Significant wave height prediction based on improved fuzzy C-means clustering and bivariate kernel density estimation

Significant wave height prediction, as a precursor technology for wave energy utilization, plays a crucial role in the effective harnessing of wave energy. However, existing prediction models overlook the heterogeneity of data patterns in wave height sequences, lack independent modeling of different types of data, and lack interval estimation algorithms capable of simultaneously describing non-normality and heteroscedasticity. To address this, this paper proposes a novel hybrid model. Firstly, a classification method combining feature selection and Improved Fuzzy C-Means clustering (IFCM) is proposed to address the heterogeneity of the data.
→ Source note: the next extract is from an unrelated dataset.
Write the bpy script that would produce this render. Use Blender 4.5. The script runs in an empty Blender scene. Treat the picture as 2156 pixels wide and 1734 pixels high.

Subsequently, the Optimal Variational Mode Decomposition (OVMD) and Bidirectional Long Short-Term Memory neural network (BiLSTM) based on Multi-Head Attention mechanism (MHA) are combined to enhance the adaptability of the prediction model to different data types. Finally, to address the shortcomings of existing interval algorithms, a Bivariate Kernel Density Estimation (BKDE) is used to describe the relationship between predicted values and error values, aiming to improve the performance of interval prediction. The model is evaluated using data from buoys 40025 and 51001. The results show that the MAE of this paper's model in the 40025 dataset is reduced by an average of 56.44 %, 33.75 %, and 15.37 % compared to LSTM、OVMD-BiLSTM and OVMD-MHA-BiLSTM respectively, which significantly improves the stability and accuracy of the model, BKDE has the smallest composite interval evaluation metric CWC compared to KDE, Bootstrap and GPR, with an average value of 0.1457, which is significantly better than the common interval construction algorithms.